The task -> Please output the lines shown below exactly as they appear.
## Begin
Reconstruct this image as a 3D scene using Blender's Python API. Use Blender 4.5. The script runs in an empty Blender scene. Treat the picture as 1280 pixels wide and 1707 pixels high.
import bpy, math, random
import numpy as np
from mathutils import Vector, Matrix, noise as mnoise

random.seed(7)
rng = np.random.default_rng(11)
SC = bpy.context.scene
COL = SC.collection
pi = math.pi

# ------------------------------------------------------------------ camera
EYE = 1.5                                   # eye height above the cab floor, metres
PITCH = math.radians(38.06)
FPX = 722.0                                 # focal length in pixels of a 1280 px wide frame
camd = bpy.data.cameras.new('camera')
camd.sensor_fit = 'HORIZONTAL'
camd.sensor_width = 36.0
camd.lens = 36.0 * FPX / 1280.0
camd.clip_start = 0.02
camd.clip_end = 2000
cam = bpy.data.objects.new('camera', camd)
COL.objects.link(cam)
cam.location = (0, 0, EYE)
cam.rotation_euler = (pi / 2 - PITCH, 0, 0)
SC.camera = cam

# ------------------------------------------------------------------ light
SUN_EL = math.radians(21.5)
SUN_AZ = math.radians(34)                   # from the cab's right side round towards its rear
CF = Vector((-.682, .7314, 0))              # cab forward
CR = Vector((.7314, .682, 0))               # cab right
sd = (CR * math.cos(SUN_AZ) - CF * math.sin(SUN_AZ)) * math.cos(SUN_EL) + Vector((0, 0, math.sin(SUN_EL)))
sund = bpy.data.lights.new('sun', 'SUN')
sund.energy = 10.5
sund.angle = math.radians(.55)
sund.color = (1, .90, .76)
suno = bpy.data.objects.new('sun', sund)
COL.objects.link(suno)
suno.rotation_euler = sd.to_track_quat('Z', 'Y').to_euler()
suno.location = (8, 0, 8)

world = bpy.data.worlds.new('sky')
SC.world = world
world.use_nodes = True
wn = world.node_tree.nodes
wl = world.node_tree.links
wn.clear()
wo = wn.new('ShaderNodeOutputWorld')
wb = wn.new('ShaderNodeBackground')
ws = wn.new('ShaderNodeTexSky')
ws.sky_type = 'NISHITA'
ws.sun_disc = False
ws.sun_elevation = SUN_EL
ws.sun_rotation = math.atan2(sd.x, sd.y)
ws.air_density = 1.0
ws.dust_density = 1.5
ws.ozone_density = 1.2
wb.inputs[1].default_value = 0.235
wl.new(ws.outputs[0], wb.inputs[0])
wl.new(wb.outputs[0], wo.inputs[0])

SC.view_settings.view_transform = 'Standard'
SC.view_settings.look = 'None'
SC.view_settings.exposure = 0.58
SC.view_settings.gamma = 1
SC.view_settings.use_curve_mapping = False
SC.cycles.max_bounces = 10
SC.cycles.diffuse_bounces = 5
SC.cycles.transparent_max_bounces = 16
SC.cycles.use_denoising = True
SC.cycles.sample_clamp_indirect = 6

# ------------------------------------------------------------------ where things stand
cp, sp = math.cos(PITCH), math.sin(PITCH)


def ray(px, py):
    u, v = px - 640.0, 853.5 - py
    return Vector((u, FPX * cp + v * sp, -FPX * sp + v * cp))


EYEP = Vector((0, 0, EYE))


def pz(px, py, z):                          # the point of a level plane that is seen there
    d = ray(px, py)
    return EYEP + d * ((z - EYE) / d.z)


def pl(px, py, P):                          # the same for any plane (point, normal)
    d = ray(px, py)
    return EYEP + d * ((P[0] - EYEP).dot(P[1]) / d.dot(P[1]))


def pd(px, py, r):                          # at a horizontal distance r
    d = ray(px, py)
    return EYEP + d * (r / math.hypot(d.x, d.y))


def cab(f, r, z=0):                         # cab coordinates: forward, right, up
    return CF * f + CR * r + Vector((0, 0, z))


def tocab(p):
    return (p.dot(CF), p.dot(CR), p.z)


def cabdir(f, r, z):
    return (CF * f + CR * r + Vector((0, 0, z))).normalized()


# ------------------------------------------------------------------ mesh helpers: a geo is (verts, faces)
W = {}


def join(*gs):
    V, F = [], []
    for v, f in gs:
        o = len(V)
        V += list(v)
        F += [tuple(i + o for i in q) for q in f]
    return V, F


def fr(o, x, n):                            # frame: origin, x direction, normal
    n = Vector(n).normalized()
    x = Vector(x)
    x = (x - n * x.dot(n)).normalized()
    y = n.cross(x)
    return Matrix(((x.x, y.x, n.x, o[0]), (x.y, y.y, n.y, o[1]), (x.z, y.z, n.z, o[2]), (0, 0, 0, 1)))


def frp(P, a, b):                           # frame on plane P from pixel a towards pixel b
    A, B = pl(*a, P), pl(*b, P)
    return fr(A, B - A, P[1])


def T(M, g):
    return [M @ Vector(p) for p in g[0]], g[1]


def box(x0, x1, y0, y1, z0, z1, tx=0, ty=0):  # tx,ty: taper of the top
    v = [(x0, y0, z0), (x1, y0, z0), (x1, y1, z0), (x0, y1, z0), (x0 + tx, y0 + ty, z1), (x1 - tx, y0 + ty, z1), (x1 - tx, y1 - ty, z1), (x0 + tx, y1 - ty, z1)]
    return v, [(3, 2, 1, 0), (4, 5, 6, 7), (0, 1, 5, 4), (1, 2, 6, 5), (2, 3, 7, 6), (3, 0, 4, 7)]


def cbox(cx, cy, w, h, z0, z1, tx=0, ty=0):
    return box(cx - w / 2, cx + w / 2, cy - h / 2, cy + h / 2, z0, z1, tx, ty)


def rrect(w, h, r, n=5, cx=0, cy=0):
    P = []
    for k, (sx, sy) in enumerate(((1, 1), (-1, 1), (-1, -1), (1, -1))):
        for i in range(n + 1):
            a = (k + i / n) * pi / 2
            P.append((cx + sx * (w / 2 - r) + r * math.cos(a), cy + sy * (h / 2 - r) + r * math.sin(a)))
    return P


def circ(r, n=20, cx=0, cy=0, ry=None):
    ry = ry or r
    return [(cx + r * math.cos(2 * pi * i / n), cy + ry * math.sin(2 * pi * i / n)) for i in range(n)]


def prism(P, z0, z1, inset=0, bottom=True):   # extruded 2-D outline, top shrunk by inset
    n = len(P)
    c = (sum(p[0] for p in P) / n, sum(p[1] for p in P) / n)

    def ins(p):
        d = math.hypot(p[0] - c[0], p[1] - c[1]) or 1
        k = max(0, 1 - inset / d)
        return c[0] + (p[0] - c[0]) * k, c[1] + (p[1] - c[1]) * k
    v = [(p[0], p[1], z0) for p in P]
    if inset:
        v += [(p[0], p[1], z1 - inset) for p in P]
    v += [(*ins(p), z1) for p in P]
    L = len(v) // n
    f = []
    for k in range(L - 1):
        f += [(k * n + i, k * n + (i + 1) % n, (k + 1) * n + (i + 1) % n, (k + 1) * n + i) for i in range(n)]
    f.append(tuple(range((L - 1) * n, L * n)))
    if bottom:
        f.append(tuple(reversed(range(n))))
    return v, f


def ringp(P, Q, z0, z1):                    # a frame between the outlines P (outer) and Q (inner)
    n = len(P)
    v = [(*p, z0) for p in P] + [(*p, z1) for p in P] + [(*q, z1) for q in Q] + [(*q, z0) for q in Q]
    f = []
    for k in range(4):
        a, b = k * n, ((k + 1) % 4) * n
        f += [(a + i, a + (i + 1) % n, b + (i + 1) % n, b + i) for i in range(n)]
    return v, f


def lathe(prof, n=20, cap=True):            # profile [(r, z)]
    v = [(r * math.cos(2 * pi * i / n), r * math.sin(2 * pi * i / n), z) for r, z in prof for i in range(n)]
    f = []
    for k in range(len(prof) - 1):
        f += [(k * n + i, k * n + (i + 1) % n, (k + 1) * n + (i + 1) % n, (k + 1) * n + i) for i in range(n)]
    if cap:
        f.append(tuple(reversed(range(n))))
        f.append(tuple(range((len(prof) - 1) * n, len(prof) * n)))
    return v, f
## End
Written answer ->
Reconstruct this image as a 3D scene using Blender's Python API. Use Blender 4.5. The script runs in an empty Blender scene. Treat the picture as 1280 pixels wide and 1707 pixels high.
import bpy, math, random
import numpy as np
from mathutils import Vector, Matrix, noise as mnoise

random.seed(7)
rng = np.random.default_rng(11)
SC = bpy.context.scene
COL = SC.collection
pi = math.pi

# ------------------------------------------------------------------ camera
EYE = 1.5                                   # eye height above the cab floor, metres
PITCH = math.radians(38.06)
FPX = 722.0                                 # focal length in pixels of a 1280 px wide frame
camd = bpy.data.cameras.new('camera')
camd.sensor_fit = 'HORIZONTAL'
camd.sensor_width = 36.0
camd.lens = 36.0 * FPX / 1280.0
camd.clip_start = 0.02
camd.clip_end = 2000
cam = bpy.data.objects.new('camera', camd)
COL.objects.link(cam)
cam.location = (0, 0, EYE)
cam.rotation_euler = (pi / 2 - PITCH, 0, 0)
SC.camera = cam

# ------------------------------------------------------------------ light
SUN_EL = math.radians(21.5)
SUN_AZ = math.radians(34)                   # from the cab's right side round towards its rear
CF = Vector((-.682, .7314, 0))              # cab forward
CR = Vector((.7314, .682, 0))               # cab right
sd = (CR * math.cos(SUN_AZ) - CF * math.sin(SUN_AZ)) * math.cos(SUN_EL) + Vector((0, 0, math.sin(SUN_EL)))
sund = bpy.data.lights.new('sun', 'SUN')
sund.energy = 10.5
sund.angle = math.radians(.55)
sund.color = (1, .90, .76)
suno = bpy.data.objects.new('sun', sund)
COL.objects.link(suno)
suno.rotation_euler = sd.to_track_quat('Z', 'Y').to_euler()
suno.location = (8, 0, 8)

world = bpy.data.worlds.new('sky')
SC.world = world
world.use_nodes = True
wn = world.node_tree.nodes
wl = world.node_tree.links
wn.clear()
wo = wn.new('ShaderNodeOutputWorld')
wb = wn.new('ShaderNodeBackground')
ws = wn.new('ShaderNodeTexSky')
ws.sky_type = 'NISHITA'
ws.sun_disc = False
ws.sun_elevation = SUN_EL
ws.sun_rotation = math.atan2(sd.x, sd.y)
ws.air_density = 1.0
ws.dust_density = 1.5
ws.ozone_density = 1.2
wb.inputs[1].default_value = 0.235
wl.new(ws.outputs[0], wb.inputs[0])
wl.new(wb.outputs[0], wo.inputs[0])

SC.view_settings.view_transform = 'Standard'
SC.view_settings.look = 'None'
SC.view_settings.exposure = 0.58
SC.view_settings.gamma = 1
SC.view_settings.use_curve_mapping = False
SC.cycles.max_bounces = 10
SC.cycles.diffuse_bounces = 5
SC.cycles.transparent_max_bounces = 16
SC.cycles.use_denoising = True
SC.cycles.sample_clamp_indirect = 6

# ------------------------------------------------------------------ where things stand
cp, sp = math.cos(PITCH), math.sin(PITCH)


def ray(px, py):
    u, v = px - 640.0, 853.5 - py
    return Vector((u, FPX * cp + v * sp, -FPX * sp + v * cp))


EYEP = Vector((0, 0, EYE))


def pz(px, py, z):                          # the point of a level plane that is seen there
    d = ray(px, py)
    return EYEP + d * ((z - EYE) / d.z)


def pl(px, py, P):                          # the same for any plane (point, normal)
    d = ray(px, py)
    return EYEP + d * ((P[0] - EYEP).dot(P[1]) / d.dot(P[1]))


def pd(px, py, r):                          # at a horizontal distance r
    d = ray(px, py)
    return EYEP + d * (r / math.hypot(d.x, d.y))


def cab(f, r, z=0):                         # cab coordinates: forward, right, up
    return CF * f + CR * r + Vector((0, 0, z))


def tocab(p):
    return (p.dot(CF), p.dot(CR), p.z)


def cabdir(f, r, z):
    return (CF * f + CR * r + Vector((0, 0, z))).normalized()


# ------------------------------------------------------------------ mesh helpers: a geo is (verts, faces)
W = {}


def join(*gs):
    V, F = [], []
    for v, f in gs:
        o = len(V)
        V += list(v)
        F += [tuple(i + o for i in q) for q in f]
    return V, F


def fr(o, x, n):                            # frame: origin, x direction, normal
    n = Vector(n).normalized()
    x = Vector(x)
    x = (x - n * x.dot(n)).normalized()
    y = n.cross(x)
    return Matrix(((x.x, y.x, n.x, o[0]), (x.y, y.y, n.y, o[1]), (x.z, y.z, n.z, o[2]), (0, 0, 0, 1)))


def frp(P, a, b):                           # frame on plane P from pixel a towards pixel b
    A, B = pl(*a, P), pl(*b, P)
    return fr(A, B - A, P[1])


def T(M, g):
    return [M @ Vector(p) for p in g[0]], g[1]


def box(x0, x1, y0, y1, z0, z1, tx=0, ty=0):  # tx,ty: taper of the top
    v = [(x0, y0, z0), (x1, y0, z0), (x1, y1, z0), (x0, y1, z0), (x0 + tx, y0 + ty, z1), (x1 - tx, y0 + ty, z1), (x1 - tx, y1 - ty, z1), (x0 + tx, y1 - ty, z1)]
    return v, [(3, 2, 1, 0), (4, 5, 6, 7), (0, 1, 5, 4), (1, 2, 6, 5), (2, 3, 7, 6), (3, 0, 4, 7)]


def cbox(cx, cy, w, h, z0, z1, tx=0, ty=0):
    return box(cx - w / 2, cx + w / 2, cy - h / 2, cy + h / 2, z0, z1, tx, ty)


def rrect(w, h, r, n=5, cx=0, cy=0):
    P = []
    for k, (sx, sy) in enumerate(((1, 1), (-1, 1), (-1, -1), (1, -1))):
        for i in range(n + 1):
            a = (k + i / n) * pi / 2
            P.append((cx + sx * (w / 2 - r) + r * math.cos(a), cy + sy * (h / 2 - r) + r * math.sin(a)))
    return P


def circ(r, n=20, cx=0, cy=0, ry=None):
    ry = ry or r
    return [(cx + r * math.cos(2 * pi * i / n), cy + ry * math.sin(2 * pi * i / n)) for i in range(n)]


def prism(P, z0, z1, inset=0, bottom=True):   # extruded 2-D outline, top shrunk by inset
    n = len(P)
    c = (sum(p[0] for p in P) / n, sum(p[1] for p in P) / n)

    def ins(p):
        d = math.hypot(p[0] - c[0], p[1] - c[1]) or 1
        k = max(0, 1 - inset / d)
        return c[0] + (p[0] - c[0]) * k, c[1] + (p[1] - c[1]) * k
    v = [(p[0], p[1], z0) for p in P]
    if inset:
        v += [(p[0], p[1], z1 - inset) for p in P]
    v += [(*ins(p), z1) for p in P]
    L = len(v) // n
    f = []
    for k in range(L - 1):
        f += [(k * n + i, k * n + (i + 1) % n, (k + 1) * n + (i + 1) % n, (k + 1) * n + i) for i in range(n)]
    f.append(tuple(range((L - 1) * n, L * n)))
    if bottom:
        f.append(tuple(reversed(range(n))))
    return v, f


def ringp(P, Q, z0, z1):                    # a frame between the outlines P (outer) and Q (inner)
    n = len(P)
    v = [(*p, z0) for p in P] + [(*p, z1) for p in P] + [(*q, z1) for q in Q] + [(*q, z0) for q in Q]
    f = []
    for k in range(4):
        a, b = k * n, ((k + 1) % 4) * n
        f += [(a + i, a + (i + 1) % n, b + (i + 1) % n, b + i) for i in range(n)]
    return v, f


def lathe(prof, n=20, cap=True):            # profile [(r, z)]
    v = [(r * math.cos(2 * pi * i / n), r * math.sin(2 * pi * i / n), z) for r, z in prof for i in range(n)]
    f = []
    for k in range(len(prof) - 1):
        f += [(k * n + i, k * n + (i + 1) % n, (k + 1) * n + (i + 1) % n, (k + 1) * n + i) for i in range(n)]
    if cap:
        f.append(tuple(reversed(range(n))))
        f.append(tuple(range((len(prof) - 1) * n, len(prof) * n)))
    return v, f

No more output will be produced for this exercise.